Abhay Patil
Abhay Patil

Reputation: 399

Memory allocation in C++ STL for dynamic containers

When you declare 2D arrays, they are stored in contiguous memory locations and this is easy as the number of rows is fixed while declaring them.

Whereas when we declare a 2D vector vector<vector<int>> v, how does it work. As the number of rows is not fixed at all. My first guess was the new vector which you push_back into it are randomly allocated but then even that wont work as these vectors of int are randomly accessible.

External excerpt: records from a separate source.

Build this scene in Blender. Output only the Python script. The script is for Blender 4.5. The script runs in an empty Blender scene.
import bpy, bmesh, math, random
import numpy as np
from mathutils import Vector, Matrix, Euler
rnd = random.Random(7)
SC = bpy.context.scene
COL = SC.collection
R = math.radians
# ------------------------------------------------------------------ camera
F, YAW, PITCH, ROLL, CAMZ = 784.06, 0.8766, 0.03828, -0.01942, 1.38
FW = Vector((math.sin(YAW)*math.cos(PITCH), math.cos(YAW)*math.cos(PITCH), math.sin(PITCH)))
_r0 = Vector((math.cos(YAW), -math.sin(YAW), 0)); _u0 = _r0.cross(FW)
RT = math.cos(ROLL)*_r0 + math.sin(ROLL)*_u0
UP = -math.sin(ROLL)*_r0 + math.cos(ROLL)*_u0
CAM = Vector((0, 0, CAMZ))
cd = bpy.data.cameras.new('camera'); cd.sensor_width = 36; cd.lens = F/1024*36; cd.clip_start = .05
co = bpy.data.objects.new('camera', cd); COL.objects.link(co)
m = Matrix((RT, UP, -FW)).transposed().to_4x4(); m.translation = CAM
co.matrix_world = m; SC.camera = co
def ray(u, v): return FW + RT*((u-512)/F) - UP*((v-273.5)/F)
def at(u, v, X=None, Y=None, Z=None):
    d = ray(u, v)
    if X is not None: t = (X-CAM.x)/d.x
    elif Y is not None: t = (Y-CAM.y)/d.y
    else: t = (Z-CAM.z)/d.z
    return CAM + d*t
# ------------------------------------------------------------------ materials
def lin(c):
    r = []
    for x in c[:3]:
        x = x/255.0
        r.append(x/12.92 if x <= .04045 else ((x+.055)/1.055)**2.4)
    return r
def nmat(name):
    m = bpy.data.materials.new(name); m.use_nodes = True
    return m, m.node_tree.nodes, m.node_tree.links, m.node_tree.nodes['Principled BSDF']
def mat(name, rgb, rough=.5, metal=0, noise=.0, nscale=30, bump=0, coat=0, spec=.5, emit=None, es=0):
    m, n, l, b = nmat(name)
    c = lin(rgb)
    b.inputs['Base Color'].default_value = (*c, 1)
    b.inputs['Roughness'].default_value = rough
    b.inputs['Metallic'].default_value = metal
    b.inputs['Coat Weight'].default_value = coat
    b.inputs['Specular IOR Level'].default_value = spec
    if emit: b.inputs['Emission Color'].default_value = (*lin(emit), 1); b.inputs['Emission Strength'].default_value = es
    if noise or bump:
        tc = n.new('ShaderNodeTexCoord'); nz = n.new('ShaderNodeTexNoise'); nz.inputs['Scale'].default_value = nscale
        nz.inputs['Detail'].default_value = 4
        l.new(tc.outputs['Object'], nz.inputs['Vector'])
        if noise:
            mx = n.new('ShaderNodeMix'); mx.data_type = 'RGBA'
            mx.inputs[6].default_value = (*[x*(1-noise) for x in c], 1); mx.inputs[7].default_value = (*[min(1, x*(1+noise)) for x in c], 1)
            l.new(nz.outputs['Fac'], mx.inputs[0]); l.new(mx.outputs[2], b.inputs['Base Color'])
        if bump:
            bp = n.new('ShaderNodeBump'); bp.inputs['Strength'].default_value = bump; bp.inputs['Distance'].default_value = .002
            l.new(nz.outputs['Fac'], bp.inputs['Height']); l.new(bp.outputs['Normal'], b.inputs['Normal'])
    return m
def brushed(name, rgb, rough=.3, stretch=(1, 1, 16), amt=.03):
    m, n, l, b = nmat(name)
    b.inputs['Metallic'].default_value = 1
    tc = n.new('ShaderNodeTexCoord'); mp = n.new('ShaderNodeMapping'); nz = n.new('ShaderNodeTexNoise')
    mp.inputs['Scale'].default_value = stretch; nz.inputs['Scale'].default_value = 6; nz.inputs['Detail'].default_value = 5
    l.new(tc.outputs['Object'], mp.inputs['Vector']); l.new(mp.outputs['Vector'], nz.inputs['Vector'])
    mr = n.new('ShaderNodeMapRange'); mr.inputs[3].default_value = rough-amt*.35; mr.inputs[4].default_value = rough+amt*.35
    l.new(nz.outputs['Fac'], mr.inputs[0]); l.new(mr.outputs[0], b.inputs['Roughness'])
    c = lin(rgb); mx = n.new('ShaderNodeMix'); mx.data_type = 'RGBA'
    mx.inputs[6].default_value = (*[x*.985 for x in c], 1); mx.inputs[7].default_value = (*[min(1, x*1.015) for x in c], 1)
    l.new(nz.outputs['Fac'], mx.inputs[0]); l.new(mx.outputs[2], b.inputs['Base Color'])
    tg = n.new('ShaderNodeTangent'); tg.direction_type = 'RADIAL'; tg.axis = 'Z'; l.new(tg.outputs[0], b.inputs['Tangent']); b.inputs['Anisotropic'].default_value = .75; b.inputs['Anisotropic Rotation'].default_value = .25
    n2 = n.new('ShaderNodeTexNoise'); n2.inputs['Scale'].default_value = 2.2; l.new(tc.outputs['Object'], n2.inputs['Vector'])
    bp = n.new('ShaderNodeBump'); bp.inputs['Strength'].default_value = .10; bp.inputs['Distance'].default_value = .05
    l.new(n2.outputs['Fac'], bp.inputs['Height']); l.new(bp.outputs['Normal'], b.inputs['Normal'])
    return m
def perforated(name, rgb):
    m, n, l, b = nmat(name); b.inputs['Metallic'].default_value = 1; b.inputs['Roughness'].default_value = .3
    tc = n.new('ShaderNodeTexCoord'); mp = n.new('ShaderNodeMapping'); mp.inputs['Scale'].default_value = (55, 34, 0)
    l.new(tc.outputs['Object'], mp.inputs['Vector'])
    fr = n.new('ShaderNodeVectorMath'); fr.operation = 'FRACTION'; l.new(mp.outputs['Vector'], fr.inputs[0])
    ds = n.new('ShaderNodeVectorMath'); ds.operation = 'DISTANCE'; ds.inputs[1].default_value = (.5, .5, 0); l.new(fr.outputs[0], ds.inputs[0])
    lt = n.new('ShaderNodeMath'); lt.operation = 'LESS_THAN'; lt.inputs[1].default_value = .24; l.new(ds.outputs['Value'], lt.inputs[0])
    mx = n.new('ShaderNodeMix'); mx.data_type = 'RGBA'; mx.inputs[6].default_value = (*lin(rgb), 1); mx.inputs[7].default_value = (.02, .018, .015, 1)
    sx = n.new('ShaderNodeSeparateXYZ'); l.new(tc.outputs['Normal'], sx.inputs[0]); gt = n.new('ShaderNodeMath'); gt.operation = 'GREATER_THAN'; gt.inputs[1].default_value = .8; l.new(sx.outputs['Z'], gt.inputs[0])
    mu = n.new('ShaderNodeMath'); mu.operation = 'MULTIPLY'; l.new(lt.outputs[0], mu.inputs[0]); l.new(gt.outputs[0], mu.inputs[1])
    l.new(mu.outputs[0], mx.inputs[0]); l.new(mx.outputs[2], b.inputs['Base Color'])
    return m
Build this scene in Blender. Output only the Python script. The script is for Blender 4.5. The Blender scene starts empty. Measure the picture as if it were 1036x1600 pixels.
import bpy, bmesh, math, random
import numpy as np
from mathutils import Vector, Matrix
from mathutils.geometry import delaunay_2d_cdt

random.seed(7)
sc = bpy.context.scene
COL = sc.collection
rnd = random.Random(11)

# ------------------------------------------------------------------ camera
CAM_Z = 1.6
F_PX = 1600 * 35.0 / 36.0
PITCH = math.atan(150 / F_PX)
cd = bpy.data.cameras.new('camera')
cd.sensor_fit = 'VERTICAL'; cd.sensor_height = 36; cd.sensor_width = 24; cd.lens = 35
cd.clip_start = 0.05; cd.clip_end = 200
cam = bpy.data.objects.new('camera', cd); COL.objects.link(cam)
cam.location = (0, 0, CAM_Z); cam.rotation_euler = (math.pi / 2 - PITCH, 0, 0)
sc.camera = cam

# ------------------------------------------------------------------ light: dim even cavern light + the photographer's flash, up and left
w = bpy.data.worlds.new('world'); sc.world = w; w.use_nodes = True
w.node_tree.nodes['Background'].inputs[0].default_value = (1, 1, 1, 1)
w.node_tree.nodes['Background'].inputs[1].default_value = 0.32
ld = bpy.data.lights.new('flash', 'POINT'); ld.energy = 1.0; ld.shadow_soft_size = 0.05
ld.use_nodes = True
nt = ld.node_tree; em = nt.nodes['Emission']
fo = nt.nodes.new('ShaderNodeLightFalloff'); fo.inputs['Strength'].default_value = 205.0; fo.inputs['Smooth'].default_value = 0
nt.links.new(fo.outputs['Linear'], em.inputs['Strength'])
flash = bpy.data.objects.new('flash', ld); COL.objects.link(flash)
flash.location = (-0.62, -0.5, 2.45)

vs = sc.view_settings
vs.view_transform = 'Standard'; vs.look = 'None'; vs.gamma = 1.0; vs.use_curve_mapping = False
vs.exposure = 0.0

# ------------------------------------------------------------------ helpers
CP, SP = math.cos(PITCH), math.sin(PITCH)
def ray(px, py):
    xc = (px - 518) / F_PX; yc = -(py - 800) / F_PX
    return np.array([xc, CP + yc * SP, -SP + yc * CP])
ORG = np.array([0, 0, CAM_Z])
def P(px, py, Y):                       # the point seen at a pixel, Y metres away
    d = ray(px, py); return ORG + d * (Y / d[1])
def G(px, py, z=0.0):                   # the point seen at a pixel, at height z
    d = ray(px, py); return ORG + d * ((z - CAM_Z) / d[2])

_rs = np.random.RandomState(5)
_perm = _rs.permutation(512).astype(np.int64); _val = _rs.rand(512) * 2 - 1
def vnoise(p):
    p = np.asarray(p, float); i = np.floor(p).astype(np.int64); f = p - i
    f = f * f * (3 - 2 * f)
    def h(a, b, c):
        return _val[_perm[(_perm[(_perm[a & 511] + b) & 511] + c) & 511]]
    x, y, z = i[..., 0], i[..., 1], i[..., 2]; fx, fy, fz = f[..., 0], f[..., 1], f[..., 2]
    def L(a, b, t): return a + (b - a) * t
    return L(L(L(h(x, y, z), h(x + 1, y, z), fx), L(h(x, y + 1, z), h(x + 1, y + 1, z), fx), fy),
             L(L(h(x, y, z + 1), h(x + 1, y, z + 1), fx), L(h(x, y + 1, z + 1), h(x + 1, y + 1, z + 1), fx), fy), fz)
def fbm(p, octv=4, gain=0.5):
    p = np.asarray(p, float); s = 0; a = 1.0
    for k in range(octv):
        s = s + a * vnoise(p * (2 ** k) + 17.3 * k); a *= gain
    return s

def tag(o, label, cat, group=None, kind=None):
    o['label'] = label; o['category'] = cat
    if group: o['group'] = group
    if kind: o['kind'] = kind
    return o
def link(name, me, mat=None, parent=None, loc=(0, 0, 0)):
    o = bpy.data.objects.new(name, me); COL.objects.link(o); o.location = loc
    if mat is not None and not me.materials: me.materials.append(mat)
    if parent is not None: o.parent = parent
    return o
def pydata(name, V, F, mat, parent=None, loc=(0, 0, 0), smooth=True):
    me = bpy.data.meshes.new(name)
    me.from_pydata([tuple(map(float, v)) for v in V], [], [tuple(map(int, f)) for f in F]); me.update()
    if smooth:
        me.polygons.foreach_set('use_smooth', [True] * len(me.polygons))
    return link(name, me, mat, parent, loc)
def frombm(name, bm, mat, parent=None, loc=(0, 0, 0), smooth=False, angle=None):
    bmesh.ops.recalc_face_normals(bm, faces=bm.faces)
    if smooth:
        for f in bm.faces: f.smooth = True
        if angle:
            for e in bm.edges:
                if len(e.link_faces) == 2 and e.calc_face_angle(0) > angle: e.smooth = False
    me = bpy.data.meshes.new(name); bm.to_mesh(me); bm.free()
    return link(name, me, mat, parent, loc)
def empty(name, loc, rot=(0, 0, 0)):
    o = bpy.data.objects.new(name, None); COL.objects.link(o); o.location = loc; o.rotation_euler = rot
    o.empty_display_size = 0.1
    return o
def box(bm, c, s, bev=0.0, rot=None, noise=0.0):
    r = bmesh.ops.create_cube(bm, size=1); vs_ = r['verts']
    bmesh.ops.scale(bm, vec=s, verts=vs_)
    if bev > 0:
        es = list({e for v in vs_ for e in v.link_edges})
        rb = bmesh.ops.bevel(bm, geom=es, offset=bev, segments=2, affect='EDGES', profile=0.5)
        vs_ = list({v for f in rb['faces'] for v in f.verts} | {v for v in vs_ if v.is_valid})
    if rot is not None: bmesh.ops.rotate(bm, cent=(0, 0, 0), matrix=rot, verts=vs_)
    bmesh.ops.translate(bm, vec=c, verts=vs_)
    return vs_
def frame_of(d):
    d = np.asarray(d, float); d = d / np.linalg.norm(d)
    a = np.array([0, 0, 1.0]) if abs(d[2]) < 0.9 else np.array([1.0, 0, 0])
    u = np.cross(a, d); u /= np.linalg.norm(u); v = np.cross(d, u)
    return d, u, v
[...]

My first guess is to allocate vectors of int randomly in the memory and store their address in another vector of addresses. eg

vector<vector<int>> vmain;

vector<int> a = {1, 2, 3};
vector<int> b = {1, 2, 3};
vector<int> c = {1, 2, 3};

vmain.push_back(a);
vmain.push_back(b);
vmain.push_back(c);

is stored something similar to

vector<&vector<int>> vmain; //vector of pointer to vector

vector<int> a = {1, 2, 3};
vector<int> b = {1, 2, 3};
vector<int> c = {1, 2, 3};

vmain.push_back(&a);
vmain.push_back(&b);
vmain.push_back(&c);

Please tell me if this is the correct way.

And also for vector of maps or sets vector<map<int, int>> v1 and vector<set<int>> v2. As size of maps and sets is not fixed.

Upvotes: 2

Views: 687

Answers (1)

eesiraed
eesiraed

Reputation: 4654

The vector object doesn't store the elements. It stores a pointer to a contiguous chunk of memory containing the elements. When you have std::vector<std::vector<int>> the outer vector contains a pointer to a contiguous chunk of memory containing vector objects, each of which have a pointer to a contiguous chunk of memory containing the ints.

std::map and std::set also don't store the elements in the object itself. Each object contains a pointer to a BST containing the elements.